As BeFake was launched on the App Store and Google Play just this month, the company is declining to share downloads or user adoption metrics, but notes that it’s seeing triple-digit week-over-week growth so far.

BeFake generates revenue through subscriptions, which allow users to pay for the compute time to create the AI images so they can post outside the time window or more than once per day. The subscriptions cost $2.99/week, $9.99/month or $99.99/year. However, the company does send a consistent push notification daily to alert users to a 20-minute block of time when they can use the app to make their AI images for free.

Going forward, BeFake founders believe their background in gaming will help them stay relevant, as they learned you have to quickly adapt to users’ evolving tastes in order to retain them in the long term.

Image Credits: BeFake

“Part of what we’ve built under the hood is the ability to deploy changes to the app almost on a dime, similar to gaming so that we can respond to consumer tastes,” Dumont says.

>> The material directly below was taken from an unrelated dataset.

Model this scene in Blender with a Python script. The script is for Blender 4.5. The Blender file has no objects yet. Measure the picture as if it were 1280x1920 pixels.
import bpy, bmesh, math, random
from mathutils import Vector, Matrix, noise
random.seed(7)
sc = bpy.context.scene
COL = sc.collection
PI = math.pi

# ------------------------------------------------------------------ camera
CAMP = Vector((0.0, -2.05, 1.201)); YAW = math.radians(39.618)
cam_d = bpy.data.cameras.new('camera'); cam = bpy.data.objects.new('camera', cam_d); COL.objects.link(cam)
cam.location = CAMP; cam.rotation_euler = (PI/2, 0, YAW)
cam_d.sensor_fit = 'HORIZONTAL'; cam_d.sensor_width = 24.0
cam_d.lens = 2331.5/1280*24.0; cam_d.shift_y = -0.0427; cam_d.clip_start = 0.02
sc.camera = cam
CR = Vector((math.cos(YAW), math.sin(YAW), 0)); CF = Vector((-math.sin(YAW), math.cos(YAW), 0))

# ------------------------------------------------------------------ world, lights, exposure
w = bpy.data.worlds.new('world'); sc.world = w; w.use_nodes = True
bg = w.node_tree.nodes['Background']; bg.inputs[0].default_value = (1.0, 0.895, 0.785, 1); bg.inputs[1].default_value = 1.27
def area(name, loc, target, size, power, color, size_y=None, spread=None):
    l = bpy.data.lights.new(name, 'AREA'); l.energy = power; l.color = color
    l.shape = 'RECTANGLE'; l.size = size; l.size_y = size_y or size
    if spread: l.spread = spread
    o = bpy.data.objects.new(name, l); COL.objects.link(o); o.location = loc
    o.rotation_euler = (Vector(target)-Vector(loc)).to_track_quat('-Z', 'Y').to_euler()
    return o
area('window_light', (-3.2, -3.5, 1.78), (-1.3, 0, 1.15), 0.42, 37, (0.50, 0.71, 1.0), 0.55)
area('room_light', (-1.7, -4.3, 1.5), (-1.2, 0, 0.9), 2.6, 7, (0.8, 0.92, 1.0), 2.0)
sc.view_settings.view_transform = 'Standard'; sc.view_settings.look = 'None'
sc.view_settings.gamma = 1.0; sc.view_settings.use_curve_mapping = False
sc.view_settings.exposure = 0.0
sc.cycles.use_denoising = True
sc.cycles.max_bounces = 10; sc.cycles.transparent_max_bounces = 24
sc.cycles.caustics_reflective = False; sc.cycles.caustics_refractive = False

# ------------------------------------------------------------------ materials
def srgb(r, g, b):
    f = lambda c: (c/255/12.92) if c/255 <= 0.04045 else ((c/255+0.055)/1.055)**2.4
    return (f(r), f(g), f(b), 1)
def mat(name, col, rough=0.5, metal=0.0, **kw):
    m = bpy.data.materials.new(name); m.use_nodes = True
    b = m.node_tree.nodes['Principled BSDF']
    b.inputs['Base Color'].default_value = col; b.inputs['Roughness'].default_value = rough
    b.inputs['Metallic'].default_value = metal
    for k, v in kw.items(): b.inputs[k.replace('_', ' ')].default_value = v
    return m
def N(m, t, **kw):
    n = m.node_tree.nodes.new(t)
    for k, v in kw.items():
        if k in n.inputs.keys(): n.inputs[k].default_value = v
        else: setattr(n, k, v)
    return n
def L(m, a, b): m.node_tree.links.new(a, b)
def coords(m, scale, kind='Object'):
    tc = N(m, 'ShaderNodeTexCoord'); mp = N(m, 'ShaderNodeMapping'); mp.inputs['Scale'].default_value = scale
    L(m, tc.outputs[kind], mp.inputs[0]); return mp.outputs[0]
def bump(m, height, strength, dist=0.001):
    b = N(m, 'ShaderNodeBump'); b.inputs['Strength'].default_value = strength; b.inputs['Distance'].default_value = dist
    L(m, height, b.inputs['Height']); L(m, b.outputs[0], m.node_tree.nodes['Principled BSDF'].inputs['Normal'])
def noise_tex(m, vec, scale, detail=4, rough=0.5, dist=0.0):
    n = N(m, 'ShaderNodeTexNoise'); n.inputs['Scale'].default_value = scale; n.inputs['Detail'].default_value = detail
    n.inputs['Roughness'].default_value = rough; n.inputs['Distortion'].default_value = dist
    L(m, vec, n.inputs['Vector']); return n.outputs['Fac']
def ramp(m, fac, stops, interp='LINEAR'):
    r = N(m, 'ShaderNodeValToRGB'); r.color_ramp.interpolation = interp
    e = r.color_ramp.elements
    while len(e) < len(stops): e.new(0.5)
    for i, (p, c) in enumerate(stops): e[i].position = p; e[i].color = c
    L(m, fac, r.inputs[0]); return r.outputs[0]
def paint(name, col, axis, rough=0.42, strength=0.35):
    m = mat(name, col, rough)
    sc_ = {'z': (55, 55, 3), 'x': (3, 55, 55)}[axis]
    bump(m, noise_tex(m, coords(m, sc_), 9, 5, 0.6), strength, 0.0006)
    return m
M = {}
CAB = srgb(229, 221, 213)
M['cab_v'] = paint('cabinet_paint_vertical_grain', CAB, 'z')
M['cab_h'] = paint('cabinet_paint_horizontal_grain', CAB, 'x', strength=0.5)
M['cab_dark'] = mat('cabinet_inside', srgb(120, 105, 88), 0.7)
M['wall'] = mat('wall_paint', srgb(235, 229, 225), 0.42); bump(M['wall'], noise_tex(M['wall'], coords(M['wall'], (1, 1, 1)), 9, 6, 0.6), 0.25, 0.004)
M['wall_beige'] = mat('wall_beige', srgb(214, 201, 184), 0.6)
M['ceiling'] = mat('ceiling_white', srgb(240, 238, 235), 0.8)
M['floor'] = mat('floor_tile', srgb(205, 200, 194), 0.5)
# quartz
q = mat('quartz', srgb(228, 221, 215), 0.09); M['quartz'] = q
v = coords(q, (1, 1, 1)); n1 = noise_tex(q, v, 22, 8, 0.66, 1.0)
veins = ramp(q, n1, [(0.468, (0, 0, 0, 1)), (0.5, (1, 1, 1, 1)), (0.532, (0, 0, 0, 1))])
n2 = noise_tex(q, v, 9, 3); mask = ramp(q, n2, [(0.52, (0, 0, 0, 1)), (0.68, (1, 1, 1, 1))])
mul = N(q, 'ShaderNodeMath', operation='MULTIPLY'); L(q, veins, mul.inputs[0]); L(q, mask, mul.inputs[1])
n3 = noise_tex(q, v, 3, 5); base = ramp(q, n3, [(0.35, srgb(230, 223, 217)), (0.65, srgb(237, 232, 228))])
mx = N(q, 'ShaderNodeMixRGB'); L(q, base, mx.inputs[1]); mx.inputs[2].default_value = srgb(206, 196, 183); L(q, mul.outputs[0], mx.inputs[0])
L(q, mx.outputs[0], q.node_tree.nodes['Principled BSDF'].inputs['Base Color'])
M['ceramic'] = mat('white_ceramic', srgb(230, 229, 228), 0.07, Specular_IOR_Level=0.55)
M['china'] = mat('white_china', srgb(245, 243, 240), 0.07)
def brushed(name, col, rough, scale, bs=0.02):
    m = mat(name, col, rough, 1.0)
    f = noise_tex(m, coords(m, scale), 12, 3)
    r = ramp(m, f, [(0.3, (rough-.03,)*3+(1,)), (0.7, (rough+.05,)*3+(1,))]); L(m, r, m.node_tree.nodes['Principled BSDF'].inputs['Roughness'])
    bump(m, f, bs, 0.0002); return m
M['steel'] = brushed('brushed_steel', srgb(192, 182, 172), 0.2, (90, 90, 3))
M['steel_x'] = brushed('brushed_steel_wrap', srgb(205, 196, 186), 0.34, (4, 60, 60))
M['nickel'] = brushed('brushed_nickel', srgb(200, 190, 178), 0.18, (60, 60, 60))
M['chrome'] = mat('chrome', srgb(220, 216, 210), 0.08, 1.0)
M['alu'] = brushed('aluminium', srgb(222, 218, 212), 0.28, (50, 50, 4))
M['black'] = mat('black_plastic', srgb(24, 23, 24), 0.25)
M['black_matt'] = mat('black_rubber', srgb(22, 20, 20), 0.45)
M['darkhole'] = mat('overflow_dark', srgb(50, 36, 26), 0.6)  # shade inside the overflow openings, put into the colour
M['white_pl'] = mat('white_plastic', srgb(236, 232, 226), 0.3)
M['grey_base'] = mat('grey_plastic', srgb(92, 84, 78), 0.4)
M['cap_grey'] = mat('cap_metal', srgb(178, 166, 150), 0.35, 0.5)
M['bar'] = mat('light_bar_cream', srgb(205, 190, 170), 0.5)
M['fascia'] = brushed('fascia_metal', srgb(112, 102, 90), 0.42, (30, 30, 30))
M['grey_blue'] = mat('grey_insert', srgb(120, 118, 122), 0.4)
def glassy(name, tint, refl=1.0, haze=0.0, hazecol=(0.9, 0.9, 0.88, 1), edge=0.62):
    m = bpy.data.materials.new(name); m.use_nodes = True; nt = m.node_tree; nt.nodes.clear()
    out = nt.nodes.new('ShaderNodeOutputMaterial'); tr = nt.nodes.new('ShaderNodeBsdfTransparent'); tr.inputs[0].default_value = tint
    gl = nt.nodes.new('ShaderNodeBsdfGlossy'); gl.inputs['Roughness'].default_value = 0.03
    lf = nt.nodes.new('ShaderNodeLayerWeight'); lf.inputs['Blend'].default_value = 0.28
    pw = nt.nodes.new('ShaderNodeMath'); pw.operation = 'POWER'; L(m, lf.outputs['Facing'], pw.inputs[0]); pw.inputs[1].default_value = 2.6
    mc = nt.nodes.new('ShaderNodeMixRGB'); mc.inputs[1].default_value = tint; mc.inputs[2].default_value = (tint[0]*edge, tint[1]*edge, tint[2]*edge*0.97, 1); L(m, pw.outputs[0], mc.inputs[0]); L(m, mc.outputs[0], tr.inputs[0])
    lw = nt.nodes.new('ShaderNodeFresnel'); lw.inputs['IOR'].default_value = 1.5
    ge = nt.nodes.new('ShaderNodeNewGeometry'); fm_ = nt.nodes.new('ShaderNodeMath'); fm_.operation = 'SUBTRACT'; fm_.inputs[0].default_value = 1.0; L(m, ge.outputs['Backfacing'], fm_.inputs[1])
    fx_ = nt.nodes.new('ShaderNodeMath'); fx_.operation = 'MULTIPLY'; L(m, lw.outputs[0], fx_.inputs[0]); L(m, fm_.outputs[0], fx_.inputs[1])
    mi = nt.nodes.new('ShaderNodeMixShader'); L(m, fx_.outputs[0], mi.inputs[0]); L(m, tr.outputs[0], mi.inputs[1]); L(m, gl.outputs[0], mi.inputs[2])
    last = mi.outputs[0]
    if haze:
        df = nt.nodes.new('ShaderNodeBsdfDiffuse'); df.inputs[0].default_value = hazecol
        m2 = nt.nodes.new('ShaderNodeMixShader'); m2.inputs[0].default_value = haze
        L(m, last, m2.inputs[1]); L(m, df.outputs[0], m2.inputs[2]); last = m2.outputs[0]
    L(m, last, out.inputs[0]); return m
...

“The moat with most AI apps is not going to be the underlying technology. We have a proprietary portion of our pipeline. I’m sure other people do as well. But what you want to be able to do is leverage open source tools. And as the open source tools get better, so do you because you get to leverage those,” she continues. “So you don’t want to be too precious about your engineering pipeline. Your moat is your community — that’s the moat in AI apps. So we’re very focused on building out that community and in order to do that you need to be able to be hyper-responsive to your community.”

One way the company is already moving in this direction is by learning what AI images users liked to make its algorithms better.

The 12-person, remotely-distributed company is also today announcing it’s backed by $3 million in seed funding led by Khosla Ventures. Other investors in the round include Next Coast Ventures, Maveron Ventures, Peter Thiel, Joe Lonsdale and WS Investments. The round closed in April 2022, but hadn’t yet been reported.